— Begin Task inputs —

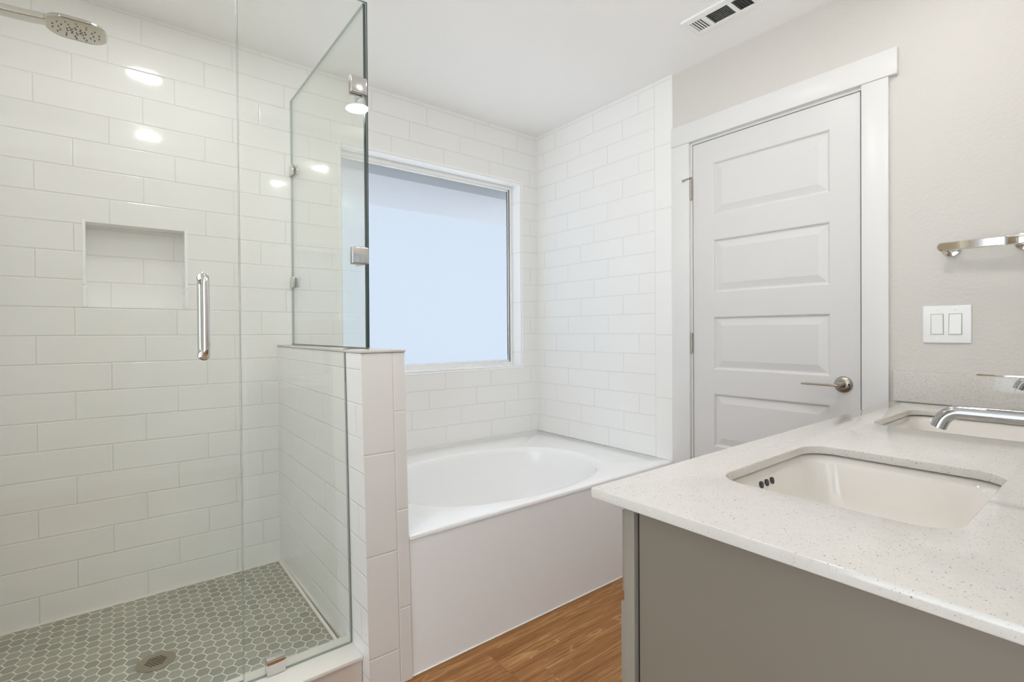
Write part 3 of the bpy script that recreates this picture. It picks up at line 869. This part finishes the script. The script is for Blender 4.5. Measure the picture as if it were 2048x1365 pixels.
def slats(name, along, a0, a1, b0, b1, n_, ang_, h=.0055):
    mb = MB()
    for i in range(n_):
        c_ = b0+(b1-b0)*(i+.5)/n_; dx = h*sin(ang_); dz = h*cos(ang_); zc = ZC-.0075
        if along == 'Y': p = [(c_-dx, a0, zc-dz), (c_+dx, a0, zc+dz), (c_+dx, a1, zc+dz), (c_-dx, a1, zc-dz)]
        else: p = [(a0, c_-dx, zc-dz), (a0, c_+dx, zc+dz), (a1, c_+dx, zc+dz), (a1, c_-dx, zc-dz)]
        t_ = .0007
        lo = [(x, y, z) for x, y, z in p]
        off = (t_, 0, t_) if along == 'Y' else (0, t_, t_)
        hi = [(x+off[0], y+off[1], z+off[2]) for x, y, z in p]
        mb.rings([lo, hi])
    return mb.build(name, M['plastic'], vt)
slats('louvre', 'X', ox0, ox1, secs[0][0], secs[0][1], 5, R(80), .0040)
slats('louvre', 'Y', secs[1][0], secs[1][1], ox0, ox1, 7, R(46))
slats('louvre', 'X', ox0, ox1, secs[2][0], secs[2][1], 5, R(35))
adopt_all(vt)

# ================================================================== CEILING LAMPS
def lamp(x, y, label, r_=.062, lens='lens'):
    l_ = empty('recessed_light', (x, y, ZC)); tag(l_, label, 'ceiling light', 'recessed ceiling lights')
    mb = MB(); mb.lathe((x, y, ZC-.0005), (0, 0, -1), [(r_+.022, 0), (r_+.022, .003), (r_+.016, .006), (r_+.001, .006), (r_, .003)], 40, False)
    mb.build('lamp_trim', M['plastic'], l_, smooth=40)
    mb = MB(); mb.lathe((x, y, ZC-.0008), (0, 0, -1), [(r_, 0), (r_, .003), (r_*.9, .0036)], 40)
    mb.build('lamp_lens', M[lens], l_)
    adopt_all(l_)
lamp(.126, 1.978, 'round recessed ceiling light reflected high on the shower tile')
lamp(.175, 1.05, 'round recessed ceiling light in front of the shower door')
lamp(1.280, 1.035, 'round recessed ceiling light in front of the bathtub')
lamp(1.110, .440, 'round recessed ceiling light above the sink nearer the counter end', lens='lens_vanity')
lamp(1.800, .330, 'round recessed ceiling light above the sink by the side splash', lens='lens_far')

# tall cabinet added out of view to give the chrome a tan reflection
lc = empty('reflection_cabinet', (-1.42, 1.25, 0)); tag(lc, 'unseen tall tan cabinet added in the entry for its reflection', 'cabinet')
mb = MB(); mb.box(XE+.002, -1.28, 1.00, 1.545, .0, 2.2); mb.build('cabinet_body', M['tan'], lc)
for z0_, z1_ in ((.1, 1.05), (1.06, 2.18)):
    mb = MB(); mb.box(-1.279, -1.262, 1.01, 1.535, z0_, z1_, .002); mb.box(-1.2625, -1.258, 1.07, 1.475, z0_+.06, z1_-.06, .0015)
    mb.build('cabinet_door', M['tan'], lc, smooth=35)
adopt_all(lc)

— End Task inputs —
— Begin Task inputs —

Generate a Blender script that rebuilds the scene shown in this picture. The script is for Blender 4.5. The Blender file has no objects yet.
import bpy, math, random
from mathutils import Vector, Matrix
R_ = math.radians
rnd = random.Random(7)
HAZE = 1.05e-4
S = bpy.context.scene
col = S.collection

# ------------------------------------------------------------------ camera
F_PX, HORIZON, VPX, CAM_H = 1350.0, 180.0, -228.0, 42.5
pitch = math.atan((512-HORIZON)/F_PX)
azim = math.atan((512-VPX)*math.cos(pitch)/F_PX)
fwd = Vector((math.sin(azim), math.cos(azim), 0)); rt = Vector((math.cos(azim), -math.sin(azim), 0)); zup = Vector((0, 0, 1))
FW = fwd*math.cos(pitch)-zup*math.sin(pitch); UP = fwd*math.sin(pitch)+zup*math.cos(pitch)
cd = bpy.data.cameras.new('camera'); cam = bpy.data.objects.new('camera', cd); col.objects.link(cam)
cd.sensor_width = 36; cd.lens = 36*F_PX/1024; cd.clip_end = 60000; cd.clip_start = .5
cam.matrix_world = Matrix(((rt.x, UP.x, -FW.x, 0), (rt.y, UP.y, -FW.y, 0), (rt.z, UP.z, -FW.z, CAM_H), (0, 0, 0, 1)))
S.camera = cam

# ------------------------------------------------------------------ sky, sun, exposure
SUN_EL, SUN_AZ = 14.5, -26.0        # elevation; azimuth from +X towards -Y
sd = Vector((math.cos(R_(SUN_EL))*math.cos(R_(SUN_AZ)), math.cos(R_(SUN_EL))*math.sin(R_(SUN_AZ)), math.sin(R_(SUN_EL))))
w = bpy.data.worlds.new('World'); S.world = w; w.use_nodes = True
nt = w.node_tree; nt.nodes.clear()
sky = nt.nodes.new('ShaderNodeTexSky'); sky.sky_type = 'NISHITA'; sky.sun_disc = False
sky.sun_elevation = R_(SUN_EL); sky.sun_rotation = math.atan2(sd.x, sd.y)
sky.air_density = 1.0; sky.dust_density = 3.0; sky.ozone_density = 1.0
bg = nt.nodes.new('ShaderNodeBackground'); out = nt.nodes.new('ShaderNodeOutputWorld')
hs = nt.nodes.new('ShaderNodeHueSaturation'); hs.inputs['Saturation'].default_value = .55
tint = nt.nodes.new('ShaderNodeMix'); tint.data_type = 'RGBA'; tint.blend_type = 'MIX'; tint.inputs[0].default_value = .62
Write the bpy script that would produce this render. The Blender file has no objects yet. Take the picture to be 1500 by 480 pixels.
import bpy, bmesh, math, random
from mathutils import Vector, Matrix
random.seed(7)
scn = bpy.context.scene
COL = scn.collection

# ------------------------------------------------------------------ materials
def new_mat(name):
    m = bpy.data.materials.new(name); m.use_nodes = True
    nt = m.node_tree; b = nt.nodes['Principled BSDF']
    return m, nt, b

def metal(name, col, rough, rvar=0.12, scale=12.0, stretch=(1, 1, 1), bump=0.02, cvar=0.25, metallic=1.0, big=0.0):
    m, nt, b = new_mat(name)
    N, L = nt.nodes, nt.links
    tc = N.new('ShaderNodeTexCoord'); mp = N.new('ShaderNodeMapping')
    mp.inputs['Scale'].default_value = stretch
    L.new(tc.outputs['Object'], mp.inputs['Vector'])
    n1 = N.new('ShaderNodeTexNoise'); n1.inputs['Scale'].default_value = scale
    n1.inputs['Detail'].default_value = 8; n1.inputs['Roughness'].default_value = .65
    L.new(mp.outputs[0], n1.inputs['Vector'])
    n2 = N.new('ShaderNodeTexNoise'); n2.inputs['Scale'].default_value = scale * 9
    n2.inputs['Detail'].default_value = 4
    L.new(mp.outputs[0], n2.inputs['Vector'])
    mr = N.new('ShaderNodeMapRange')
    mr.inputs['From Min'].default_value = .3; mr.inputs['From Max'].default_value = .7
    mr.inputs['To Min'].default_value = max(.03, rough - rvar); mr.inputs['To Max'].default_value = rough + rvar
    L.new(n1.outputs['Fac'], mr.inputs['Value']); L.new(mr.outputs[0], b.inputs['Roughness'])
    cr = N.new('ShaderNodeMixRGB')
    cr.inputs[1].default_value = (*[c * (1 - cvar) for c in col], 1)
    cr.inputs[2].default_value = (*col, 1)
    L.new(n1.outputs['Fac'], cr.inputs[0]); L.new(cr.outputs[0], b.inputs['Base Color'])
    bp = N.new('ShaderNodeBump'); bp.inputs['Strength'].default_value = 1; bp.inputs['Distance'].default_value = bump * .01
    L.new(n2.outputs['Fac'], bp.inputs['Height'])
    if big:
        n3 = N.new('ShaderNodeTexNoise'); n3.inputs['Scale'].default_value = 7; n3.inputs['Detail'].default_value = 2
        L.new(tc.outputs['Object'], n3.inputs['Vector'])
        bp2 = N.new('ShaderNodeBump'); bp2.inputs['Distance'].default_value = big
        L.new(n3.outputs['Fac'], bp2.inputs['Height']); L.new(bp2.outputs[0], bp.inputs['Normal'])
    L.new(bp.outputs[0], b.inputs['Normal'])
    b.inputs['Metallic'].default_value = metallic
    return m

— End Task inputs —

**What you need to do:** Repeat the entries above verbatim, but only from the line that has "Write part 3" down to the line that has "adopt_all(vt)", inclusive.

**Exercise result:**
Write part 3 of the bpy script that recreates this picture. It picks up at line 869. This part finishes the script. The script is for Blender 4.5. Measure the picture as if it were 2048x1365 pixels.
def slats(name, along, a0, a1, b0, b1, n_, ang_, h=.0055):
    mb = MB()
    for i in range(n_):
        c_ = b0+(b1-b0)*(i+.5)/n_; dx = h*sin(ang_); dz = h*cos(ang_); zc = ZC-.0075
        if along == 'Y': p = [(c_-dx, a0, zc-dz), (c_+dx, a0, zc+dz), (c_+dx, a1, zc+dz), (c_-dx, a1, zc-dz)]
        else: p = [(a0, c_-dx, zc-dz), (a0, c_+dx, zc+dz), (a1, c_+dx, zc+dz), (a1, c_-dx, zc-dz)]
        t_ = .0007
        lo = [(x, y, z) for x, y, z in p]
        off = (t_, 0, t_) if along == 'Y' else (0, t_, t_)
        hi = [(x+off[0], y+off[1], z+off[2]) for x, y, z in p]
        mb.rings([lo, hi])
    return mb.build(name, M['plastic'], vt)
slats('louvre', 'X', ox0, ox1, secs[0][0], secs[0][1], 5, R(80), .0040)
slats('louvre', 'Y', secs[1][0], secs[1][1], ox0, ox1, 7, R(46))
slats('louvre', 'X', ox0, ox1, secs[2][0], secs[2][1], 5, R(35))
adopt_all(vt)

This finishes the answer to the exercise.